「UFOを呼ぶには寒い季節になってきましたね」
隠岐島で泊まった旅館の入り口に、これまで来たお客さんからのお礼のお手紙がたくさん貼ってあった。
愛されてる旅館なんだな〜と見ていると、友達が「これみて!」と指をさした。
そこには、「UFOを呼ぶには寒い季節になってきましたね」という挨拶から始まるお礼のお手紙があった。
きゅんとした。なにこれ、めっちゃいいな!!!
この人はUFOを呼んだことがあるのかな?、UFOって寒いと呼べないのかな?、UFOを呼ぶのは2人の共通の思い出なのかな?、、疑問や情景がぶわーっと湧いてきた。とにかく、言葉の自由さと軽やかさにびっくりしてしまった。
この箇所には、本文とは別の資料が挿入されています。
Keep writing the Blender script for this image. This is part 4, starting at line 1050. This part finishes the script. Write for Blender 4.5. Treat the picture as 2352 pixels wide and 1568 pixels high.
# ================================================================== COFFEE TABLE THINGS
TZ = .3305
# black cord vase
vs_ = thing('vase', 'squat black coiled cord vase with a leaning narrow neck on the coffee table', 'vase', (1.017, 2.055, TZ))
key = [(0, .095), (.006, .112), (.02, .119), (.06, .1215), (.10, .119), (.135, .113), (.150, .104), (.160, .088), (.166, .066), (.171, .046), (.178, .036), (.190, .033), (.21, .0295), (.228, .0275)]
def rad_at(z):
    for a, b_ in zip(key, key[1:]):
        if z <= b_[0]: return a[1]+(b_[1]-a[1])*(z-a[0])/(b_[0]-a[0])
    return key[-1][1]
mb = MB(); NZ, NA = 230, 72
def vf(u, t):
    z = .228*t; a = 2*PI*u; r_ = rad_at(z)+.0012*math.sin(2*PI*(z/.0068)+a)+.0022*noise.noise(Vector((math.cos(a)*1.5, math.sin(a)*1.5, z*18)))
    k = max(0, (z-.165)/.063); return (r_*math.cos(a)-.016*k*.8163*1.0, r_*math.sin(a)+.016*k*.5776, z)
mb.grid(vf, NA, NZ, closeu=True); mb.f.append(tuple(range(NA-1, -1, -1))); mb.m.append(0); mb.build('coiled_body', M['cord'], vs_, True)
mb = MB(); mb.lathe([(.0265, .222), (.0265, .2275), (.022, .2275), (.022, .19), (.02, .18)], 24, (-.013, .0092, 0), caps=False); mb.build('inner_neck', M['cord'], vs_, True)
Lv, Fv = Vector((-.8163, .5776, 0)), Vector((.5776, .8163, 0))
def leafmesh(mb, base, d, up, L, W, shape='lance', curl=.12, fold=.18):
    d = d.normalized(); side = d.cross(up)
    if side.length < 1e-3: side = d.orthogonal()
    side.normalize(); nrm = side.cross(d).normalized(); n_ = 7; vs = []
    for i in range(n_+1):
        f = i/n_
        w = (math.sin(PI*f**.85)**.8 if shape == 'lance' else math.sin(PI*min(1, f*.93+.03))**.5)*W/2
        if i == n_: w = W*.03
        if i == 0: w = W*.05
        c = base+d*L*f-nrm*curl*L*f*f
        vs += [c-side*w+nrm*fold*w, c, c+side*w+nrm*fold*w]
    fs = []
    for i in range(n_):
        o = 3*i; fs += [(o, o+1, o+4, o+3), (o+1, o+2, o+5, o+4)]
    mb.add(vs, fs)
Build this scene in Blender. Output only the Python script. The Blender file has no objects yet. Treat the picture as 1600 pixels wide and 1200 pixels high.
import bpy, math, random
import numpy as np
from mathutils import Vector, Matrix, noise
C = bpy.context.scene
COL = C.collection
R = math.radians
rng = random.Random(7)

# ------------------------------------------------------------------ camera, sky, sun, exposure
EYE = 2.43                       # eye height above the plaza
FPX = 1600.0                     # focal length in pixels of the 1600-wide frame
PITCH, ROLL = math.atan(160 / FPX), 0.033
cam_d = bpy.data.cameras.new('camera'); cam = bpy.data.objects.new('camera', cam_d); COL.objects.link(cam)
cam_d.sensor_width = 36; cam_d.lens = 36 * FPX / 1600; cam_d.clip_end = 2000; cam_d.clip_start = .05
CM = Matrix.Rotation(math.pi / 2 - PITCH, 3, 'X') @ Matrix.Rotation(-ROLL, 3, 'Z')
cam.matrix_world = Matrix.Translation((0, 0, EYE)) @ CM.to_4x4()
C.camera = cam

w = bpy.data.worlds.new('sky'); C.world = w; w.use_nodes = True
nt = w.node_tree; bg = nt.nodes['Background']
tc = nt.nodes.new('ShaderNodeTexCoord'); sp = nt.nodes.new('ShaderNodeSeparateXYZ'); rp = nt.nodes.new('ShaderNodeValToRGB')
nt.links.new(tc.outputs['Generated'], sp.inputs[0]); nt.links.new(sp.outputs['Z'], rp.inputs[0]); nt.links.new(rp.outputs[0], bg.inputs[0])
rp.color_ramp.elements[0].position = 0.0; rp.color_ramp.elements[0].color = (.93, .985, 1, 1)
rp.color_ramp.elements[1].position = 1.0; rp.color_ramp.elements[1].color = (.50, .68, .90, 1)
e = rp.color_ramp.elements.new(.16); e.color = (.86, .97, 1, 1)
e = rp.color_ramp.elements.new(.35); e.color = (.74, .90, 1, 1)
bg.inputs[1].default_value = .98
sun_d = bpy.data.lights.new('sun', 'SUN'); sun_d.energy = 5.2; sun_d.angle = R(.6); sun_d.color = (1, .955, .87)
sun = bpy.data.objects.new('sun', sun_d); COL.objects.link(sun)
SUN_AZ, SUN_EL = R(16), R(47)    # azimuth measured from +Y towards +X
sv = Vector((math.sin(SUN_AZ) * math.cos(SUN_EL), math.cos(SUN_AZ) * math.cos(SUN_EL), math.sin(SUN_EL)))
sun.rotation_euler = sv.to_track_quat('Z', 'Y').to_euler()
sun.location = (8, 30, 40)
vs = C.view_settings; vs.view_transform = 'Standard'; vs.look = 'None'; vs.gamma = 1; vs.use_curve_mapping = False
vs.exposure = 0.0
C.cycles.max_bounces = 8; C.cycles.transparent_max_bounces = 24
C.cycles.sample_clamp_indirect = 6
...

そんな話を電車に乗っているときに友達にすると、「じゃあ時候の挨拶選手権やろうよ」と言われた。ふたりでノリノリで考えたのがこんな感じ。
「電気代が怖い季節になってきましたね」
「春眠暁を覚えずというには暑い季節になってきましたね」
「マフラーをクリーニングに出す季節になりましたね」
「タオルケットで寝れる季節になりましたね」
「ベンチが私を呼ぶ季節になってました」
「傘が嬉しそうな季節になってきましたね」
ここまで考えてみたところで、うーん、、面白いけど違うなぁと思った。
どう考えても「UFOを呼ぶには寒い季節になってきましたね」がうますぎる。
分析してみると、「UFO」という突拍子もない単語やシチュエーションと、「寒くなってきましたね」というありきたりな言葉の組み合わせが面白い。
寒くなってきましたねという言葉から、かろうじて秋なのかなと想像はできるけれど、UFOを呼ぶ季節ってどういうこと?という分からなさが残るのが面白い。
それに対して、私たちの考えた時候の挨拶も面白いんだけど、どちらかというと想像がついて「わかる」面白さだ。「わからない」面白さの時候の挨拶をつくってみたい。
そんなことを考えてつくってみたのがこんな感じ。
「サボテンが寂しそうな顔をする季節になってきましたね」
「サンタクロースが踊る季節になりましたね」
「あの子が餃子のピアスをつける季節になってきましたね」
わ!いい感じになってきた!
日本語って自分が思っているよりも、やわらかくてかわいい。私がまだまだ知らない言葉の使い方があるんだろうなあ。もっと出会いたい。もっと読みたい。もっと書けるようになりたい。